**Task directions**
Repeat exactly what appears from the opening line of the listing to the line with "plate = link('cover_plate', me, [M_plate, M_dark], vent)", inclusive.

**Provided material**
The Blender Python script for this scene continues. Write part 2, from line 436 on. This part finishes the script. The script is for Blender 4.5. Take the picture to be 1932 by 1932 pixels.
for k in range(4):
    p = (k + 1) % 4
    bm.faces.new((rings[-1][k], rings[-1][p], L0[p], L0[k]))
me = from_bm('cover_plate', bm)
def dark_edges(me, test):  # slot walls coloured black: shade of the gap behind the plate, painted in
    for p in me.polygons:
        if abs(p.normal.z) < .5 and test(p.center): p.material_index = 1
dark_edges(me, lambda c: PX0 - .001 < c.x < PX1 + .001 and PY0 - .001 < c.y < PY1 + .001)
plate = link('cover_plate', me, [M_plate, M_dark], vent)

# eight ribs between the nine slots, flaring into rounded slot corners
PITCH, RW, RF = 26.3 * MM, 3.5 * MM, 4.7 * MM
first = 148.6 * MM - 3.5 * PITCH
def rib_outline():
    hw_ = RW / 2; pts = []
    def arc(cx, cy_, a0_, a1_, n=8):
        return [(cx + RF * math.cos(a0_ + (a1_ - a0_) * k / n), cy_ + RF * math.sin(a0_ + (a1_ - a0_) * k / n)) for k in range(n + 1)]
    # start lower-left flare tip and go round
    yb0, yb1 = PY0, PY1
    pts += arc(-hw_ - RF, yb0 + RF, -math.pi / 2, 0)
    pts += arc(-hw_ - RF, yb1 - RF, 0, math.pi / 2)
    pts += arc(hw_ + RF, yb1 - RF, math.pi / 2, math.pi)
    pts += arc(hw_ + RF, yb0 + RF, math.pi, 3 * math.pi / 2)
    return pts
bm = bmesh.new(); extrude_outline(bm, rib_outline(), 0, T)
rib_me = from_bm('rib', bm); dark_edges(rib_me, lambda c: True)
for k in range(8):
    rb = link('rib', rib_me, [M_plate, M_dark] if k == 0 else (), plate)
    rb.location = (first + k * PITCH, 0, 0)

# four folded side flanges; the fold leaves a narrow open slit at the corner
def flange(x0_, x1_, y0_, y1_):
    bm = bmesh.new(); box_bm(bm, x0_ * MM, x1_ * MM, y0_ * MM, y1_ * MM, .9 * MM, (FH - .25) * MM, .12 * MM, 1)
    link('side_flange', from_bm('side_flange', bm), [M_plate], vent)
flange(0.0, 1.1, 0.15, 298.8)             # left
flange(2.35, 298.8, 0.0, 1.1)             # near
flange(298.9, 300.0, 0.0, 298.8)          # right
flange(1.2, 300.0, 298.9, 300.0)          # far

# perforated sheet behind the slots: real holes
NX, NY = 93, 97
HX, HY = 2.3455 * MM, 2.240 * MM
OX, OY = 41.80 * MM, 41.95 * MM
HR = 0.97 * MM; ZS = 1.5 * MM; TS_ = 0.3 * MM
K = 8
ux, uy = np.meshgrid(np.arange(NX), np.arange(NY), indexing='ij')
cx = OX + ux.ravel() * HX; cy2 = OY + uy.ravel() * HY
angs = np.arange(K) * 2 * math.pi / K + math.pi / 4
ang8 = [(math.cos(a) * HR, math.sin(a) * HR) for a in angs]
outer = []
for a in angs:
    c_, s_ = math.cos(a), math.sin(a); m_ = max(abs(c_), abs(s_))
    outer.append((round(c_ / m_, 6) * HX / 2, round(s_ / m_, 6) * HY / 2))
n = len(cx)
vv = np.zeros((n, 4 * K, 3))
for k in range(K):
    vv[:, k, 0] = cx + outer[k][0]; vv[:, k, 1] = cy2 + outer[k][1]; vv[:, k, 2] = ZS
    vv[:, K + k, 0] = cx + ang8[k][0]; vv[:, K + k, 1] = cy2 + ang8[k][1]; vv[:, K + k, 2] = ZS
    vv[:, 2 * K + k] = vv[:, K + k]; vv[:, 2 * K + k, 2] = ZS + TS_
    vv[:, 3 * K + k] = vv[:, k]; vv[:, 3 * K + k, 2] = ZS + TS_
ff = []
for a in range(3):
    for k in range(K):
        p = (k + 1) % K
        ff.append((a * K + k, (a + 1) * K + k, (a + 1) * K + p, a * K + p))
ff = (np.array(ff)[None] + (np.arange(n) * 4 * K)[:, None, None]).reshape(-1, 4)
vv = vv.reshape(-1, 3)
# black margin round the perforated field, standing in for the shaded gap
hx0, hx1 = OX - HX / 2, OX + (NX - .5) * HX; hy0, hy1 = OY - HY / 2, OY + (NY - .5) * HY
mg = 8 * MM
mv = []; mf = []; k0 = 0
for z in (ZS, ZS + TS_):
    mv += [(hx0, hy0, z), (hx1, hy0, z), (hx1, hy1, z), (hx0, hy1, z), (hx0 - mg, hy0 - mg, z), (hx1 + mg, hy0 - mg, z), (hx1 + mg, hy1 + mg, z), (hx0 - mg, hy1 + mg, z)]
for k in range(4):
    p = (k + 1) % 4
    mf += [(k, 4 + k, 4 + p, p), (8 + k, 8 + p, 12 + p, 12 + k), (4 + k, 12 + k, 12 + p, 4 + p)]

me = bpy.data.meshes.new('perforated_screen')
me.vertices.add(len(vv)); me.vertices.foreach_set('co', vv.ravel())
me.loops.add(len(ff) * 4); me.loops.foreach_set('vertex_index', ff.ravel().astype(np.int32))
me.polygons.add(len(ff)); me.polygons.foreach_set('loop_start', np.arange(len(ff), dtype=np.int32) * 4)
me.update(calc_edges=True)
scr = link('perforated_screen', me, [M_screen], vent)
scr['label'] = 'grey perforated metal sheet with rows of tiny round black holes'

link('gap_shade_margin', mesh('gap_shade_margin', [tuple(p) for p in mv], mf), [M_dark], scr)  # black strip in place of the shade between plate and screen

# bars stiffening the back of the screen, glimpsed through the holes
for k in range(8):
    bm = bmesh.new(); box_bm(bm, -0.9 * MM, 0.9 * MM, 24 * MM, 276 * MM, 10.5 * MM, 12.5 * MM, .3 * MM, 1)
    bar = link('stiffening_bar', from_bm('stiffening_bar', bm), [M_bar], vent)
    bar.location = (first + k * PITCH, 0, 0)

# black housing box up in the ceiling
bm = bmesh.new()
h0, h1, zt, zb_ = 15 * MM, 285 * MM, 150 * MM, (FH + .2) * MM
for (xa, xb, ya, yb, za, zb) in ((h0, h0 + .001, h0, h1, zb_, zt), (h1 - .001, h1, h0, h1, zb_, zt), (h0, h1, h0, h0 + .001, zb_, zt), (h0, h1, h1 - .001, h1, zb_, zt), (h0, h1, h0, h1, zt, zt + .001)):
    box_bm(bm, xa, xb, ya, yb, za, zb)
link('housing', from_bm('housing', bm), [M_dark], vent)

**Completed task**
The Blender Python script for this scene continues. Write part 2, from line 436 on. This part finishes the script. The script is for Blender 4.5. Take the picture to be 1932 by 1932 pixels.
for k in range(4):
    p = (k + 1) % 4
    bm.faces.new((rings[-1][k], rings[-1][p], L0[p], L0[k]))
me = from_bm('cover_plate', bm)
def dark_edges(me, test):  # slot walls coloured black: shade of the gap behind the plate, painted in
    for p in me.polygons:
        if abs(p.normal.z) < .5 and test(p.center): p.material_index = 1
dark_edges(me, lambda c: PX0 - .001 < c.x < PX1 + .001 and PY0 - .001 < c.y < PY1 + .001)
plate = link('cover_plate', me, [M_plate, M_dark], vent)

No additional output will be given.